Did the Master err in dismissing the Appellant’s motion for security for costs?
[39] The Plaintiffs argue that Ferndale is no longer in operation and its only asset was the Property, which was later sold under Power of Sale. The Plaintiffs argue that Ferndale is a corporation without assets and therefore they are entitled to an order for security for costs of the Counterclaim, pursuant to R. 56.01(1)(d). Ferndale argues that the Counterclaim is derivative to the main action, and relies on the general proposition that where the Counterclaim arises out of the same transaction or circumstances as the Claim, and the Counterclaim is in substance a defence to the Claim, security for costs will not be ordered: Singh v. Trump Sr., 2018 ONSC 4649, at para. 35. The Plaintiffs argue that the Counterclaim is an entirely separate cause of action and is not derivative.

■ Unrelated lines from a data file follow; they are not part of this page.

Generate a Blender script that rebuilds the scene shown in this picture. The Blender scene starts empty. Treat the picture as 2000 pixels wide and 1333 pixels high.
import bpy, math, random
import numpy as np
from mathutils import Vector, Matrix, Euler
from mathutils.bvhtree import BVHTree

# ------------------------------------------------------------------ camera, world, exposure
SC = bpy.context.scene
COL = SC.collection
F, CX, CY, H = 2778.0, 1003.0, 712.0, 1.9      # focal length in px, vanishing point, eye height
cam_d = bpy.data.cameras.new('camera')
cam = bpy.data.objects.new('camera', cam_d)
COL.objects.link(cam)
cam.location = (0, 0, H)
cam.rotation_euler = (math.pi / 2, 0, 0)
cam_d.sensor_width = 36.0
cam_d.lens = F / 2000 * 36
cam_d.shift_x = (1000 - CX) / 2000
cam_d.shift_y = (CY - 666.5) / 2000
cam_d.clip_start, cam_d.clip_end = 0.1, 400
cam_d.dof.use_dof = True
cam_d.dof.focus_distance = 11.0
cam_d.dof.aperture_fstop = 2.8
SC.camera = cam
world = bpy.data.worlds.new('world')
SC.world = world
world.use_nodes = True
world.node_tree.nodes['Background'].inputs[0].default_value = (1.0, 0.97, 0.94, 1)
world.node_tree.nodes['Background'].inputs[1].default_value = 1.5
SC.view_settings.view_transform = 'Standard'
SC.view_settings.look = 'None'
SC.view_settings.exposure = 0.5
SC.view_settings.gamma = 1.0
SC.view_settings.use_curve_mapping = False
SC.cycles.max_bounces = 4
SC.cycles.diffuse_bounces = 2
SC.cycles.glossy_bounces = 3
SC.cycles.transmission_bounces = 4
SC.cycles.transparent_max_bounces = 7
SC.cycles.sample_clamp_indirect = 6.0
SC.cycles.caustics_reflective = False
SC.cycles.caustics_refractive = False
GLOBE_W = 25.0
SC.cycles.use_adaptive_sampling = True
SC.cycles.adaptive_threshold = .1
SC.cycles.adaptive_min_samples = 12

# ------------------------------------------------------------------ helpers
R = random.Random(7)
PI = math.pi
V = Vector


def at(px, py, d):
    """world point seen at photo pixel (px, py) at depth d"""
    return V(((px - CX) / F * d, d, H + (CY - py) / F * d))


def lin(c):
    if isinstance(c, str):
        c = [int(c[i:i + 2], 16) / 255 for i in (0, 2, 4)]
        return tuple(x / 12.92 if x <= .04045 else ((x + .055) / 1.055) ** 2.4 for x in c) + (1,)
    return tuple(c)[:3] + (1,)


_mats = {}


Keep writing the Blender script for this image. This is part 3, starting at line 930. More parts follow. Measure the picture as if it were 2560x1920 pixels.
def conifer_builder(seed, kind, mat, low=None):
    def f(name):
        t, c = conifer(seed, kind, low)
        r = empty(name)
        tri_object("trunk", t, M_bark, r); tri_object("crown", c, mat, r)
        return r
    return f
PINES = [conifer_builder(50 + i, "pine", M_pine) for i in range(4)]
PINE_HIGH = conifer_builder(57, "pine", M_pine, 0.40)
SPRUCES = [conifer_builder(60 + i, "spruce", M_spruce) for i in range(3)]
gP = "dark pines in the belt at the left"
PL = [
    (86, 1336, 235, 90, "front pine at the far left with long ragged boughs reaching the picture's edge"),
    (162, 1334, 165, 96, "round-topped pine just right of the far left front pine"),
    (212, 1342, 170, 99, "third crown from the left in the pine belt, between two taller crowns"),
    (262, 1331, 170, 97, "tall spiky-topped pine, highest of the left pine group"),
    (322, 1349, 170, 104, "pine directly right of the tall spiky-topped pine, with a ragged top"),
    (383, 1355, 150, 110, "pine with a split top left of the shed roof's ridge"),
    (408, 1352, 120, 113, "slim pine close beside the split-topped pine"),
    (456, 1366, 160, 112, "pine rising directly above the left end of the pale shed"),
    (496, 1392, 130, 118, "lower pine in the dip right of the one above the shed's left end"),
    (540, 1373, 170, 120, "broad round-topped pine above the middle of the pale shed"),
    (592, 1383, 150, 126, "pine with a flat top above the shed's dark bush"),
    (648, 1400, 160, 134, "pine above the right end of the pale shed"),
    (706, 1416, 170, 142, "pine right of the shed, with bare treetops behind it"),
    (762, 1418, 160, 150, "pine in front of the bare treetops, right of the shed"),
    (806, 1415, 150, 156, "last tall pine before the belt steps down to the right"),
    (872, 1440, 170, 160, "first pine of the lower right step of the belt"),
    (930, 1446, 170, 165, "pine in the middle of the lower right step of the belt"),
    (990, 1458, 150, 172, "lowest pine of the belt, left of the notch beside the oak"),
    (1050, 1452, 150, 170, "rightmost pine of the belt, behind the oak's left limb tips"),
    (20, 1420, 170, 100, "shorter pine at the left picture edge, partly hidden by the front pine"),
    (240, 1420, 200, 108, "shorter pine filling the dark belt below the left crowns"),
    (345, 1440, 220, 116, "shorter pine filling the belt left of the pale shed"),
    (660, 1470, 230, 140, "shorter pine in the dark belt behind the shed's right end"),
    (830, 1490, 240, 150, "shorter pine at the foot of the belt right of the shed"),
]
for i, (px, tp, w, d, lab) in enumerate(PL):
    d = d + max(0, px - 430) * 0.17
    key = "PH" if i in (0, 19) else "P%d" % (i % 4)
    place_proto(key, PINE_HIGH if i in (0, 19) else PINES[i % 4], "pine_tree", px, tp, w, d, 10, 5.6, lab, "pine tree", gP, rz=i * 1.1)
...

[40] The motion judge dismissed the motion for security for costs. His handwritten endorsement dated June 6, 2019 provides as follows:
For brief reasons to follow I am not satisfied that this is [an] appropriate case for security for costs.
[41] Master Short did not provide his reasons with respect to the security for costs motion and as a result, the Master’s reasoning is not apparent: Bruno v. Dacosta, 2020 ONCA 602, at para. 23. Master Short’s dismissal of the motion for security for costs, is not capable of appellate review. The motion for security for costs is remitted back to the Master for determination.
DISPOSITION
[42] I make the following order:
(i) I dismiss the appeal with respect to Master Short’s decision to allow Mr. Laframboise to argue the motion;
(ii) I dismiss the appeal with respect to the removal order dated April 23, 2019; and
(iii) I remit the security for costs motion back to Master Short for determination.
[43] I order costs of the appeal to Ferndale, fixed in the amount of $5,000 inclusive of counsel fee, disbursements and HST.